CHALLENGE:
Set down the listing below verbatim, but only from its first line through the line containing "MB().box(-1.5, -.36, .1, .5, zc".

RAW DATA:
..............................

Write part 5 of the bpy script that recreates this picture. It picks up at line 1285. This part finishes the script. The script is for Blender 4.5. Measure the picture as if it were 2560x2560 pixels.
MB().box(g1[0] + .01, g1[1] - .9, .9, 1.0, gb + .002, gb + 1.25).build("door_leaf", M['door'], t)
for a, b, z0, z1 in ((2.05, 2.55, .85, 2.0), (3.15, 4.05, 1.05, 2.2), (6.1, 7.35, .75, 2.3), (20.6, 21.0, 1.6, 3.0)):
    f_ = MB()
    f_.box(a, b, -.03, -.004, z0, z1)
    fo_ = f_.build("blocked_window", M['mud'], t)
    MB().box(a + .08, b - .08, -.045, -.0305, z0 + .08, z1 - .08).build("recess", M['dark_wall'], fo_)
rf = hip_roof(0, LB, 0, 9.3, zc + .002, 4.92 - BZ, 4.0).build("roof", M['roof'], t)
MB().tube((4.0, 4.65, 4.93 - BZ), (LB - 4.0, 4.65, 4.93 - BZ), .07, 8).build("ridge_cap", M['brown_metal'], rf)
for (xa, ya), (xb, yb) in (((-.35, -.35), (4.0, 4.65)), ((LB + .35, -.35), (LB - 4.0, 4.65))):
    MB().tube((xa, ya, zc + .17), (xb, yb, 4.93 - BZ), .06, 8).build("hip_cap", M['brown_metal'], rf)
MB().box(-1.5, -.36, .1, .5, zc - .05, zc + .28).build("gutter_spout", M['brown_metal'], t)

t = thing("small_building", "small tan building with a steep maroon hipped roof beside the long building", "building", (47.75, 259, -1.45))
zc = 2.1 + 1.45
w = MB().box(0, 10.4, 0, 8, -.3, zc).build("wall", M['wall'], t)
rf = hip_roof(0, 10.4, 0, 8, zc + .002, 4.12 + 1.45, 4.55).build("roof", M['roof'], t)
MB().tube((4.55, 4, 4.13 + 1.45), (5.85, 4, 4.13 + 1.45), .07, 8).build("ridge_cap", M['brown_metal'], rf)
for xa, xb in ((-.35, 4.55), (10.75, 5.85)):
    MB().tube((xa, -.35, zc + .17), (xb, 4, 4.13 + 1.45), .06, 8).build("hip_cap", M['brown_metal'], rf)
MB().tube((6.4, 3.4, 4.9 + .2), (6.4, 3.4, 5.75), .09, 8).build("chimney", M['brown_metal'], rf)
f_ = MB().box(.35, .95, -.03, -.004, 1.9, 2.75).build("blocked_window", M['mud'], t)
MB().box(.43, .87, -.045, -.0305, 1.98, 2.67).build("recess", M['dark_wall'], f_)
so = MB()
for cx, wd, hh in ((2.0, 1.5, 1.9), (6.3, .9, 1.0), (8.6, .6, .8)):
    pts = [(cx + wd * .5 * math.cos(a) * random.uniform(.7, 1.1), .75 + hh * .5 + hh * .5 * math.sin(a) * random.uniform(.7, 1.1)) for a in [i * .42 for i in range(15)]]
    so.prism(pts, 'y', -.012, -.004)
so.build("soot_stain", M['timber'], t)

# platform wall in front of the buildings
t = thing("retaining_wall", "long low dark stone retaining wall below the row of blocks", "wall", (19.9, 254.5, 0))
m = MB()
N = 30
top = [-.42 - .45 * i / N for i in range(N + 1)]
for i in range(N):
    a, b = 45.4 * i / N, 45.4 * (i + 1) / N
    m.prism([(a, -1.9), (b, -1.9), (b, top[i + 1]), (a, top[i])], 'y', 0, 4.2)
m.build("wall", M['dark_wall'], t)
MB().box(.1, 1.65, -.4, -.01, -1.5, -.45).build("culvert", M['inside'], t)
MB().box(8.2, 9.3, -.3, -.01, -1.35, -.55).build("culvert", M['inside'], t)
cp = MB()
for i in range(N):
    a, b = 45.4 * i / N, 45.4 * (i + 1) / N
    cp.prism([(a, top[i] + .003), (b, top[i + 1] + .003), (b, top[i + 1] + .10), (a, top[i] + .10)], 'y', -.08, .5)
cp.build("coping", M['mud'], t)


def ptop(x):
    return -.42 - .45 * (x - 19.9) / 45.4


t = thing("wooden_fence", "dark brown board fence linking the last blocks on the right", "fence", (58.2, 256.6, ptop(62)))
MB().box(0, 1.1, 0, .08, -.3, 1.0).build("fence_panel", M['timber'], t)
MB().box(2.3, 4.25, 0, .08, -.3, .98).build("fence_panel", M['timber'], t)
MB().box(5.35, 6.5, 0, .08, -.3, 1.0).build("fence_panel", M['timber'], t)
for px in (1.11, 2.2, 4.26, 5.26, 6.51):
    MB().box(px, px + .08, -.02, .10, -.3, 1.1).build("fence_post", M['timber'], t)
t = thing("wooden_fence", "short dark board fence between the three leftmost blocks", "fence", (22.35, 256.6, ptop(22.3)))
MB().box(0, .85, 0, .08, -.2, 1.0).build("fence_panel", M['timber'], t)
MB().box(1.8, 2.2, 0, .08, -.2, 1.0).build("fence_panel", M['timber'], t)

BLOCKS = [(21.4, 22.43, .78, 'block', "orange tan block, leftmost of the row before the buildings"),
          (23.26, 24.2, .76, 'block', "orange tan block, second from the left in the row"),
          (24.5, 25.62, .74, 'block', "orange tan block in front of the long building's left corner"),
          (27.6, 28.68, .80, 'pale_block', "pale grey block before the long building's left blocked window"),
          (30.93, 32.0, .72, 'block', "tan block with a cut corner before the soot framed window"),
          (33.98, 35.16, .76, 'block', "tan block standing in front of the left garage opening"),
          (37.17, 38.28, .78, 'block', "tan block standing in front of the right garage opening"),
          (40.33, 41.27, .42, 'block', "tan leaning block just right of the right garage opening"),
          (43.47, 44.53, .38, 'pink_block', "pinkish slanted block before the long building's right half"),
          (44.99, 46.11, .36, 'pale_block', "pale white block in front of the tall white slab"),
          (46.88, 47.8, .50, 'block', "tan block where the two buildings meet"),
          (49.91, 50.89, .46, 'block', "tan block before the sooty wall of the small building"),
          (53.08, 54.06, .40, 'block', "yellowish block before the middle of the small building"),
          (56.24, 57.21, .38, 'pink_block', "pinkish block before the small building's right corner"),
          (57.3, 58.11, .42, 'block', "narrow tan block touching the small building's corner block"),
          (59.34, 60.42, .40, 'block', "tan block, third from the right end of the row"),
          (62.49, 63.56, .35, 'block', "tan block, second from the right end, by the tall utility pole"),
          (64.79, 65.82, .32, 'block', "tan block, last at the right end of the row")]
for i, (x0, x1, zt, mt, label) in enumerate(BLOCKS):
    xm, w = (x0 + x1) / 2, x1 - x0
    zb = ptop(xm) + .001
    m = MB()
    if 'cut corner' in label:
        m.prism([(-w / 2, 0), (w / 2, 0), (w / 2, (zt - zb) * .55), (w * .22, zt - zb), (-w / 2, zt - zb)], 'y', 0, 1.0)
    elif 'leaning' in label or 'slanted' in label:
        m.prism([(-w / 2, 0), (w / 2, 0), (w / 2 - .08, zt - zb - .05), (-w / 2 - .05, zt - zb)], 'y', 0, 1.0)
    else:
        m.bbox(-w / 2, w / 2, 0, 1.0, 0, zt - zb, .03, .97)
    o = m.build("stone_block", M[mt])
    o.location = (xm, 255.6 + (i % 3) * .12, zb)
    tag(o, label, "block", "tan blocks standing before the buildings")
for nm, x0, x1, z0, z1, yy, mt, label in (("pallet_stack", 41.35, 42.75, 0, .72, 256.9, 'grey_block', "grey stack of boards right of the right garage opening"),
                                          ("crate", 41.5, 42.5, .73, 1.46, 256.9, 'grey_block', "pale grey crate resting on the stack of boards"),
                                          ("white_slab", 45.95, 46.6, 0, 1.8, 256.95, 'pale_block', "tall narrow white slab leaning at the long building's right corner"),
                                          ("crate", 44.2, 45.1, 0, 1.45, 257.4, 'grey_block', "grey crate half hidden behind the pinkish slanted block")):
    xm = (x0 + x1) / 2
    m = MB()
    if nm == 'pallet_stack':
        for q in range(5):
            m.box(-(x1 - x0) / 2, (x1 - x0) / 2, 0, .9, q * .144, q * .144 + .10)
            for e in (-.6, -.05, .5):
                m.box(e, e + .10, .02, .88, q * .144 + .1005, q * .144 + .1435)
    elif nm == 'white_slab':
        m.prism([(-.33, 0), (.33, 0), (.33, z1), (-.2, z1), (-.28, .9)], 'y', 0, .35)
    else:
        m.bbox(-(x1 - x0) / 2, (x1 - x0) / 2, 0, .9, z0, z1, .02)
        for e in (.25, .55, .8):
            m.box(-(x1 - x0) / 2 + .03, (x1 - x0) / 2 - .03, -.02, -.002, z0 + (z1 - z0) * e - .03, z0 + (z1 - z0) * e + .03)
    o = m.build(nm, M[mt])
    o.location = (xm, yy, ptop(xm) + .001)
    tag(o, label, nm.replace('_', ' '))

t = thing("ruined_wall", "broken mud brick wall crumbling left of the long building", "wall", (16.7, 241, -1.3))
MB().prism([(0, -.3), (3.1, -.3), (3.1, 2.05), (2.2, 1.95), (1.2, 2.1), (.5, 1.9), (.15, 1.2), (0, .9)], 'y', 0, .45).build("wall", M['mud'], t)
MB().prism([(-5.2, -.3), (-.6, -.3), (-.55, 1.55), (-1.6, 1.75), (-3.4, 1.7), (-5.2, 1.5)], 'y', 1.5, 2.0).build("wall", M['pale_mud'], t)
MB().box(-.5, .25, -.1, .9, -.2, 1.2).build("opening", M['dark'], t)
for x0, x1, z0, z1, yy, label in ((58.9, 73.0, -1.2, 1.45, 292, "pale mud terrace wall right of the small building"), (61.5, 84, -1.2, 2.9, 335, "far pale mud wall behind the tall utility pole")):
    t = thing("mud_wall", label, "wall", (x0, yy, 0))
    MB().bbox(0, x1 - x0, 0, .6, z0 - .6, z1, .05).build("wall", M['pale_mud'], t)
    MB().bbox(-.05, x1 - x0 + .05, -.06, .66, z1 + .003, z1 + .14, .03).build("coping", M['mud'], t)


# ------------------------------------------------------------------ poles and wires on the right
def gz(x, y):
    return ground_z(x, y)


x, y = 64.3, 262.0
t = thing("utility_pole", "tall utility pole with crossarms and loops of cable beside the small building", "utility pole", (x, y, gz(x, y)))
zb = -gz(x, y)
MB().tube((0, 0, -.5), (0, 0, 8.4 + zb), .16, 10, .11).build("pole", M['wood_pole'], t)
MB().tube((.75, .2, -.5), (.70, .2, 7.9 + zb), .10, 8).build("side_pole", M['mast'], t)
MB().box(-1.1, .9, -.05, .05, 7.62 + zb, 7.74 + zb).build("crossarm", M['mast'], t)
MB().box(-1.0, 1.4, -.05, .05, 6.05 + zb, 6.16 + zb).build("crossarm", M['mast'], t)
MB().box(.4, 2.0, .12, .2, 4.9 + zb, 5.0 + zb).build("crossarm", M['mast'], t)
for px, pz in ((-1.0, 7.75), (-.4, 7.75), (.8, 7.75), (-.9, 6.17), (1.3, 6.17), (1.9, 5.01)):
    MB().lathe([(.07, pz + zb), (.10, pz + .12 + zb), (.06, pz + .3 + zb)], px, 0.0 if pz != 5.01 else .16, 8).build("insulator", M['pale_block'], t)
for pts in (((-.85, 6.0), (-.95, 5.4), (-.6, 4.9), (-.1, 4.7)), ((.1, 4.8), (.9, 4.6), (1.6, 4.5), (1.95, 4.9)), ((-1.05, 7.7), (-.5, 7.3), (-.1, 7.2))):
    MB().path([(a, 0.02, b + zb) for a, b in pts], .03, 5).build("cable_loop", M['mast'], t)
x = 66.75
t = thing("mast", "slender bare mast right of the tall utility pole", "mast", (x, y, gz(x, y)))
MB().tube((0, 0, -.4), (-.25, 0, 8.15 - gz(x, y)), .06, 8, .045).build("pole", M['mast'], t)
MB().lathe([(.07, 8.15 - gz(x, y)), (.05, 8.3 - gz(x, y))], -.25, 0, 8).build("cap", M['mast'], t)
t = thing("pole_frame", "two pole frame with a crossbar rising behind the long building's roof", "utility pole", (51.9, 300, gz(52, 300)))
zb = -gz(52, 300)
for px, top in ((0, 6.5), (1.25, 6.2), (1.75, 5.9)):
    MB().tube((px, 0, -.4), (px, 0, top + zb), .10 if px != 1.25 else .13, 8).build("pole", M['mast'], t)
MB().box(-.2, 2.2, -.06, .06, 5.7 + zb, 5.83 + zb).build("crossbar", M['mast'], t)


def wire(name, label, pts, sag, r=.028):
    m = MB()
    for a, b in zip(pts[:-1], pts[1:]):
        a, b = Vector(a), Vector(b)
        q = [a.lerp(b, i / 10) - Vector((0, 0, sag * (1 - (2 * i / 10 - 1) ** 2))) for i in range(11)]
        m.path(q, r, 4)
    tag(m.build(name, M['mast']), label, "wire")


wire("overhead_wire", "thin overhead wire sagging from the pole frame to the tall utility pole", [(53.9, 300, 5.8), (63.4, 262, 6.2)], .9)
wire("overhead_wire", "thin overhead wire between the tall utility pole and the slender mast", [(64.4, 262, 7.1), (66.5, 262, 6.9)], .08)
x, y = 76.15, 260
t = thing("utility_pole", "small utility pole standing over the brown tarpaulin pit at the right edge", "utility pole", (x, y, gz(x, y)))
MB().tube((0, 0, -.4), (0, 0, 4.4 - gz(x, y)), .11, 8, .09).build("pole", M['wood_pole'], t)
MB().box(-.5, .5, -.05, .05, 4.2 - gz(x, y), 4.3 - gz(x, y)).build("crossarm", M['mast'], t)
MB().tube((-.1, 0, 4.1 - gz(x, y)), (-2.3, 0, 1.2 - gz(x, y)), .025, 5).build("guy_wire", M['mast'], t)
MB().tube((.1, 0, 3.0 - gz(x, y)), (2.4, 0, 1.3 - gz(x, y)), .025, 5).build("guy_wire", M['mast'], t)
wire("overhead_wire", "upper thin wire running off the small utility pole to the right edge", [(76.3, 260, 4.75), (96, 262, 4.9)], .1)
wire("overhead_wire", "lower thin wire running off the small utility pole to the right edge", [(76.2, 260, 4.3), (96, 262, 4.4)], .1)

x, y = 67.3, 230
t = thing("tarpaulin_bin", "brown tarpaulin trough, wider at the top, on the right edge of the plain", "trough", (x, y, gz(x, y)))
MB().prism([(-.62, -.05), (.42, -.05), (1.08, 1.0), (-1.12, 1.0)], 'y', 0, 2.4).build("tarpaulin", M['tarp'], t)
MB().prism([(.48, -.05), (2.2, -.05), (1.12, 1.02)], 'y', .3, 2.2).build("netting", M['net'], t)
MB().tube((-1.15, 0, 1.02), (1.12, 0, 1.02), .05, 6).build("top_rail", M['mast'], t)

..............................

COMPLETE RESPONSE:
Write part 5 of the bpy script that recreates this picture. It picks up at line 1285. This part finishes the script. The script is for Blender 4.5. Measure the picture as if it were 2560x2560 pixels.
MB().box(g1[0] + .01, g1[1] - .9, .9, 1.0, gb + .002, gb + 1.25).build("door_leaf", M['door'], t)
for a, b, z0, z1 in ((2.05, 2.55, .85, 2.0), (3.15, 4.05, 1.05, 2.2), (6.1, 7.35, .75, 2.3), (20.6, 21.0, 1.6, 3.0)):
    f_ = MB()
    f_.box(a, b, -.03, -.004, z0, z1)
    fo_ = f_.build("blocked_window", M['mud'], t)
    MB().box(a + .08, b - .08, -.045, -.0305, z0 + .08, z1 - .08).build("recess", M['dark_wall'], fo_)
rf = hip_roof(0, LB, 0, 9.3, zc + .002, 4.92 - BZ, 4.0).build("roof", M['roof'], t)
MB().tube((4.0, 4.65, 4.93 - BZ), (LB - 4.0, 4.65, 4.93 - BZ), .07, 8).build("ridge_cap", M['brown_metal'], rf)
for (xa, ya), (xb, yb) in (((-.35, -.35), (4.0, 4.65)), ((LB + .35, -.35), (LB - 4.0, 4.65))):
    MB().tube((xa, ya, zc + .17), (xb, yb, 4.93 - BZ), .06, 8).build("hip_cap", M['brown_metal'], rf)
MB().box(-1.5, -.36, .1, .5, zc - .05, zc + .28).build("gutter_spout", M['brown_metal'], t)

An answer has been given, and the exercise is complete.